OCT 24, 2024 | ARTS & ENTERTAINMENT | By Greta Patterson
Light spoilers included.
Hello readers, and welcome back to Book of the Block. As the weather gets colder and snow begins to fall on Tava Peak, I have an inclination to only talk about “Twilight” and how we’re finally back in sweater weather. For all of our sakes, I will not be talking about “Twilight” but instead one of the most beautiful, intriguing novels I’ve read in a long time. “I Who Have Never Known Men” by Jacqueline Harpman is deeply emotional despite its unique plot and gives a beautiful insight into relationships, society, what it means to love and everything that makes us human.
The novel follows a young nameless narrator through her dystopian life. She has always lived in a windowless cage with 39 other women, none of whom remember how they came to live in the cage or how much time has passed since they first arrived. Their amnesia is likely drug-induced and sustained by their lack of desire to talk about their individual histories. In this cage they are given sleeping pads, minimal food, one toilet and zero privacy. They are constantly patrolled by male guards who never speak and rarely look at them yet are always watching. If the women try to touch one another, a whip cracks, threatening violence. If the women attempt to kill themselves, a whip cracks again, telling them that there is no escape from this life. In short, the women are merely surviving.
As our narrator gets older, even though her age is unknown, she begins to understand more and more of this existence that they all live in. Given that she has never known a life outside of the cage, her perspective is nuanced and inquisitive. She questions the system in which she lives, a trait that opposes the other womens’ mindless acceptance of that which they cannot change.
In the pivotal moment of the novel, an alarm sounds and all of the guards immediately leave the cage which had just been unlocked to give the women food. The women are at first apprehensive to leave out of fear that the guards will come back, yet eventually the narrator sprints up the stairs until she is outside, something she has never experienced. As they look at the barren landscape where the bunker resides under, they begin to realize that they are not on Earth but a different planet entirely. There is no trace of the guards or where they went, leaving the women truly alone.
Throughout the rest of the novel, the women walk across the planes and find other bunkers, some with men and some with women, all of whom are dead as their cages were locked when the alarm sounded. The women begin to realize that they are truly alone and begin to create a society for themselves with home-like structures and romantic relationships. The narrator finds great joy in building and learning, yet quickly gets tired of the stagnant existence that they occupy once again.
By the end of the novel, the narrator is alone in the most literal sense. All of the women from her bunker died before her due to her being the youngest. In her grappling with this, the reader feels all the same questions as the narrator due to the unexplained circumstances of their existence. Despite a persistent sense of hope that she will find other people, be rescued or have some resolution, she ultimately dies never knowing why her life has been what it was. While this can be viewed as a tragedy, there is something deeply human about the truth remaining just out of reach.

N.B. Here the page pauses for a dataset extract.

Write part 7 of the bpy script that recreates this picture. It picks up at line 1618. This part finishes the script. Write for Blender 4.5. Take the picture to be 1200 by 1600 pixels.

Ultimately, this is a novel about love, existence and what it means to be human. The narrator believes she has never known love, yet as her relationships with certain characters develop, readers can begin to understand that she does feel love in a different way. She has never interacted with a man and thus only knows the love and care of a woman and of the community which they built as a means of survival in a world that forgot them.
The book is a deep-dive into loneliness and our need for connection as a way of experiencing the world. While we may be able to survive off of having our basic needs such as food and water met, that is not a life. So hug your friends, call your mom and find appreciation of all the things that connect us to each other.